El solo repaso de la lingüística allanaría las dudas que pudieran caber al respecto. Ni siquiera se debería visitar las aulas de la Facultad de Derecho para evitar caer en esos disparates: la Justicia es justicia porque es imparcial, es decir equidistante de las “partes” y los “partidos” son eso: “partes”, de modo que nada que salga de ellos cumplirá con el requisito básico inicial de la imparcialidad, toda vez que quienes adhieren a un “partido” toman, precisamente, “partido”.
Uno se siente algo estúpido teniendo que escribir estas obviedades pero dada la naturalidad con la que se escuchan algunos sinsentidos, no cabe otro remedio.
De todos modos la presidente no es la responsable última de estas inconsistencias graves con la libertad.
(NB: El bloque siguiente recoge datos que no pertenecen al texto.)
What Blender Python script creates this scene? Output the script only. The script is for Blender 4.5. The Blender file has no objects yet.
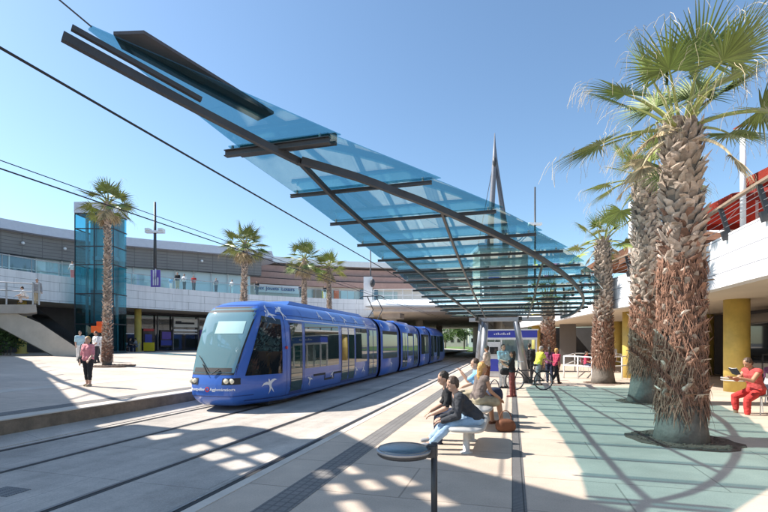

Ella cumple con el perfecto manual del demagogo populista endulzando los oídos de la gente que parece idiotizarse cuando escucha la palabra “pueblo”. La presidente conoce perfectamente cuáles son sus limitaciones, aquellas cosas que no puede hacer y por qué no podría hacerlas. Pero también sabe que eso no le conviene a sus intereses y a sus objetivos de ir por todo, entonces se ha propuesto testear la convicción libertaria de la sociedad. Y ese examen le está dando bien. Estira y estira la soga del poder y los argentinos siguen adormecidos, embobados con alguien que les dice que “ellos” tienen el control, que no tiene de qué preocuparse porque ella está allí para defender la “voluntad popular” contra los poderes oligárquicos y concentrados.
¡Qué sociedad incauta la nuestra!, ¡qué poca cultura civil que tenemos! ¡Con qué poco se la engaña y se le hace creer en espejitos de colores! Adoramos que el Duce siempre tenga razón porque creemos que eso nos alivia la vida. Creemos que mientras sea el Duce el que decide, no tenemos el trabajo de tener que decidir nosotros.
La Constitución quería otra cosa: quería investirnos de derechos inviolables para que, con su ejercicio, las decisiones de nuestras vidas las tomemos nosotros y no un Duce. Para garantizarnos esos derechos puso a nuestra disposición un poder judicial encargado de decirle al poder “Señor no puede traspasar esta línea”. Pero a nosotros nos ha resultado más cómodo vivir como soldados. Después de todo se supone que cumpliendo órdenes nunca vamos a equivocarnos… Y el Duce, que es quien las toma, por definición nunca se equivoca.
En esa especulación pusilánime se apoya toda la estrategia presidencial de copar todo. Hoy pueden resultar demasiado tarde reacciones como las que tuvieron varias cámaras empresarias que expresaron su preocupación por el avance sobre la Justicia. ¡Tarde muchachos! Esto se veía venir desde el mismísimo mayo de 2003. Nadie quiso ponerse al frente de las advertencias por los peligros que se avecinaban. Por supuesto que es preferible que aparezcan ahora antes que nunca. Pero se ha perdido un tiempo precioso y se ha entregado una enorme porción de terreno que, ahora, será muy difícil recuperar. La posición privilegiada de esos sectores en la sociedad debió hacerlos aparecer en la superficie antes. Pero a veces la pusilanimidad no es patrimonio único de los menos informados.